Last year I was working in fashion retail. Sometimes I had to watch the top floor of the store, and greet all the people coming up. As greeting is a starting point of the communication, I had to look into the face of every customer. I believe, when you look into someone’s face, you can normally see what is inside. And there it was: nothing. It is hard to describe, although I tried to explain it to myself so many times, that I could really see that emptiness, that vacuum, or not even that. Just nothing. No expressions, no real goals, no sign or inner processes, but also no sign of interpreting the information of the surroundings. It was there. At this time I always asked myself, what could have possibly happened on the floors under me that washed away the content of their cranium so efficiently. And I was also wondering if it could happen to me as well, me, who spends more hours in that building than any of them.
Zombies in the shopping mall
And yes. Afterwards I went home, and I was sitting on the couch, staring at the wall in front of me, and there was nothing inside. Nothing to say, nothing to feel, no urge to eat or do something, but no thoughts either. It was even more shocking that I often tried to think, and I could not. I just could not grab an idea and stick to it, because it floated away, like when someone tries to grasp the water in a river. So this was the state the Buddhists wanted to reach? This is annoying! Actually there was still something that is not perfectly nothing, namely the longing for something, the willingness to do, to think, to be. The last cry-for-helps of the ego, who was not ready to disappear, but not cared about enough to function in a meaningful way.

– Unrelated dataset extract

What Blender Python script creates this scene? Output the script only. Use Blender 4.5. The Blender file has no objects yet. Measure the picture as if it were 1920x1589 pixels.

Luckily this period ended before any tragic consequences could have happened. Now, as a fresh art student, I was free to think again, and do, and create. And then it really happened. I was travelling across Europe in a bus. During all the days of the journey I was overwhelmed by impressions, I was realising how many opportunities there are, how many artists there are to learn about, how many ways exist to place letters on a sheet of paper, how many relationships… On the last day I was extremely tired. I was walking around an unknown city for days, I was drinking too much beer, smoking too many cigarettes, and had not really slept. Instead of sleeping this night we decided to travel back. I decided to lay down on the floor between the chairs and try to sleep. It failed. As it was useless to complain about it, I started to accept the situation, just as I accepted the dirt around myself, the chewing gum stuck into my stockings, the random objects falling on my head… As I was lying there, I realised that my feelings and memories were vanishing away, and I welcomed the open emptiness in their place. I stopped thinking. My motivations and intentions were no longer there. I did not want. I did not want to sleep or eat anymore, but I also did not want to not sleep or not eat.
Just the same was true for everything. I did not think, and I did not want to think, thoughts just “were”. My ego was gone. It stopped working. There was the “nothing”. The nothing inside me, lying on the bus floor, among the falling-down jackets, scarves, cigarettes and who knows what else, staring at the cloudy sky or a science fiction movie, feeling the waviness of the German highway in my whole body. There was an unexpected, inglorious moment of Nirvana.